CTech's Book Review: a Thought-Provoking View on Big Tech Companies and Big Business in General

Verizon Media Israel general manager Lev Korostyshevsky on Tyler Cowen’s "Big Business: A Love Letter to an American Anti-Hero"

Lev Korostyshevsky 12:0607.04.20

Lev Korostyshevsky is the general manager Israel at Verizon Media. This is his pick for the best technology book he has read recently.


Title: Big Business: A Love Letter to an American Anti-Hero

Author: Tyler Cowen

Format: tablet

Left: Big Business: A Love Letter to an American Anti-Hero. Right: Lev Korostyshevsky. Photo: Tamar Danieli Left: Big Business: A Love Letter to an American Anti-Hero. Right: Lev Korostyshevsky. Photo: Tamar Danieli


Description: As major tech companies in America get increasingly criticized by the left and the right, Tyler Cowen, a professor of economics and a prolific writer, columnist, and a blogger, presents an original and thought-provoking view on big tech companies and big business in general.


Summary: The book addresses a number of critiques on big business: are companies more fraudulent than the rest of us?
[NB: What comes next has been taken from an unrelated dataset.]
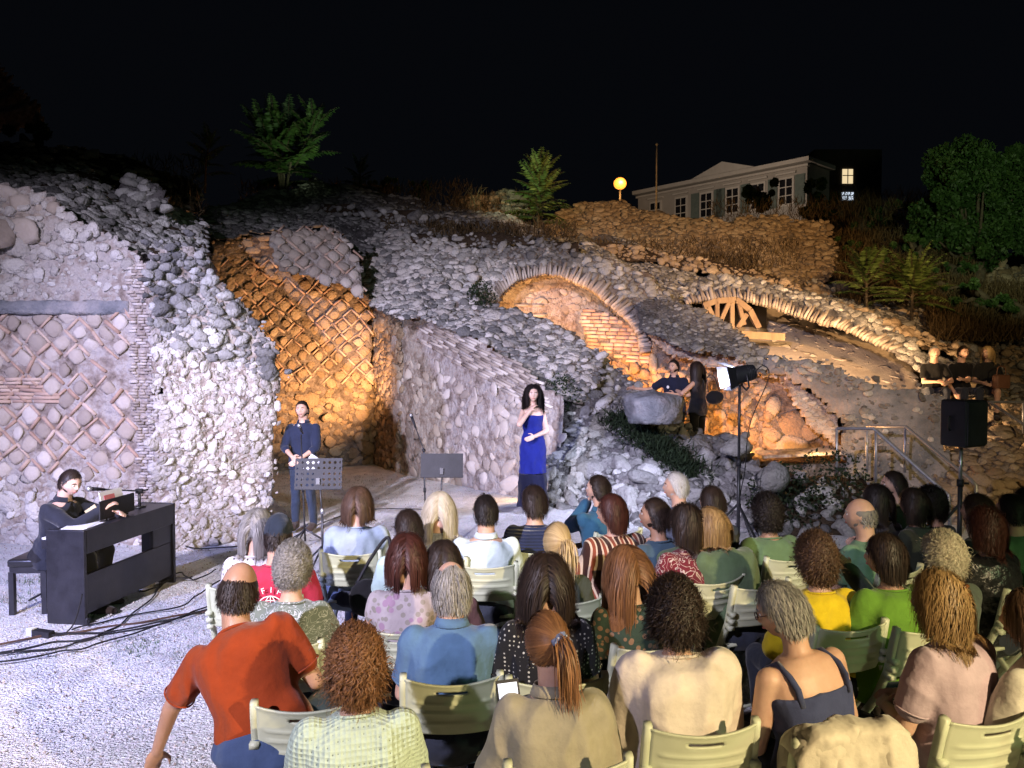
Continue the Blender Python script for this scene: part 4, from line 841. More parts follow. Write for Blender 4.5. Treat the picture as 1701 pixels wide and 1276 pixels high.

Do companies oppress workers through their economic market power? How monopolistic is American big business? Are big tech companies evil? Have the big tech companies stopped innovating? Does tech make us stupid?


Cowen discusses these questions, and many others, with open-mindedness, clarity and common sense. He presents compelling arguments against many critiques while acknowledging others.


Ultimately, the book argues that major U.S. companies have been extremely beneficial for society, and big tech has been particularly underrated.


Bottom line: If you are trying to understand the social and economical impact of big tech on the wider society, this book is highly recommended.


What I’ve learned:


Cowen highlights the importance of meaning, culture, and sincere social activism in the workplace. In doing so, he argues against Milton Friedman, one of the most influential economists of the 20th century, whose thesis was that the social responsibility of business is purely to increase its profits.


The book surveys the many virtues of big U.S. companies beyond just being a source of GDP and prosperity, for example, they are leading towards more social inclusivity, promoting and exporting better management techniques, and establishing high levels of trust and tolerance. One interesting section in the book talks about how workplaces could be considered a refuge and a safe space for many workers who have stressful circumstances at home.


Critique: The book does not present a convincing account of why big business is disliked across the American society.


Who should read this book: Anyone interested in the tech industry, public policy, and in privacy and social issues will find this book entertaining and thought-provoking.